G.M.'s decline, on the other hand is, according to Gladwell, due to the 1950's president of General Motors, Charles E. Wilson. At the time there was a proposal in 1959 by the head of the Toledo local of the United Auto Workers, Richard Gosser to create a regional pension plan to spread risks across many small auto-parts makers, electrical-appliance manufacturers, and plastic shops in the Toledo area. "Every company in the area, Gosser proposed, should pay ten cents an hour, per worker, into a centralized fund."
According to Gladwell, business owners were terrified: 'This might be efficient and rational, but it's too dangerous.' Instead, they, lead by Wilson, offered a company pension. "They took on the costs of setting up an individual company pension, at great expense, in order to head off what thye saw as too much organized power for workers in the region." Or, in other words: "collectivization was a threat to the free market and to the autonomy of business owners. In [Wilson's] view, companies themselves ought to assume the risks of providing insurance."

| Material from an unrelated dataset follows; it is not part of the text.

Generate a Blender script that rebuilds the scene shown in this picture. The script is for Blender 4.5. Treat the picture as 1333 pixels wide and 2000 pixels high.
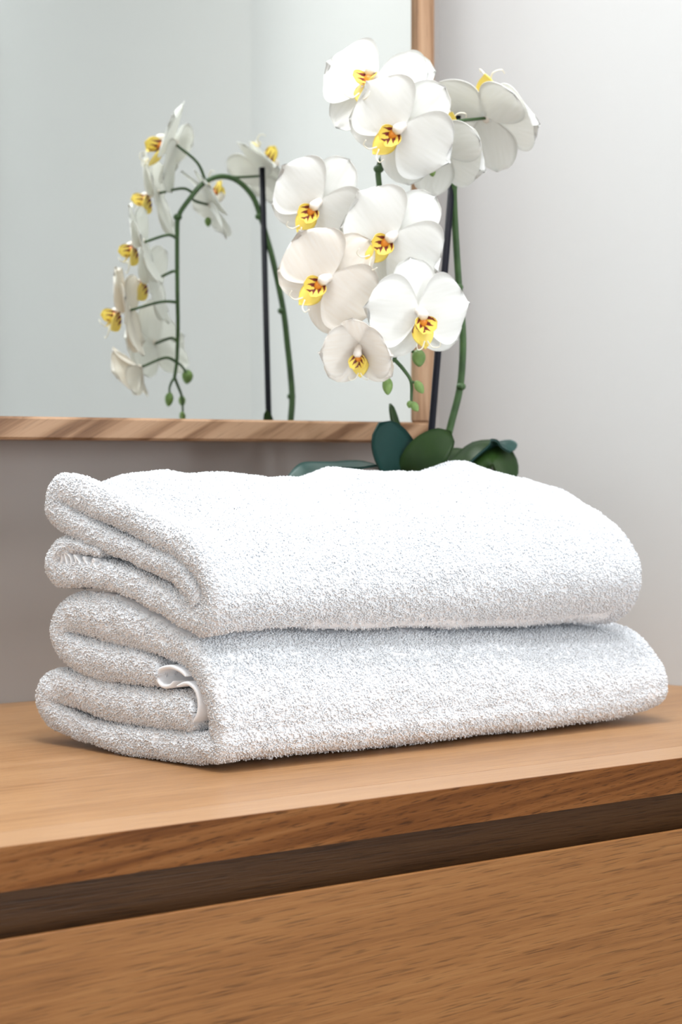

This is all fine and dandy when you've got a lot of business, and loads of workers and only a few retirees. Or, in demographese: low dependency ratios (nonworker-to-worker ratio). "Charlie Wilson's promise to his workers, then, contained an audacious assumption about G.M.'s dependency ratio: that the company would always ahve enough active workers to cover the costs of its retired workers--that it would always be like Ireland."
Apparently Wilson never read Schumpeter.
Or any economic development theory for that matter.
Of course, as it happens in strong, dynamic economies, where people are free to act entreprenurially, production in any and all industries a) becomes mroe efficient(read: less workers needed to produce the same output) and b) evolves in order to decrease costs (read: any attempt to substitute capital for labor in order to decrease labor costs which are usually the bulk of expenses). "In 1962, G.M. had four hundred and sixty-four thousand U.S. employees and was paying benefits to forty thousand retirees and their spouses, for a dependency ratio of 1 to 11.6. Last year, it had a hundred and forty-one thousand workers and paid benefits to four hundred and fifty-three thousand retirees, for a dependency ratio fo 3.2 to 1.
What does all of this mean? "Markets work best when the burdens of benefits are broadly shared."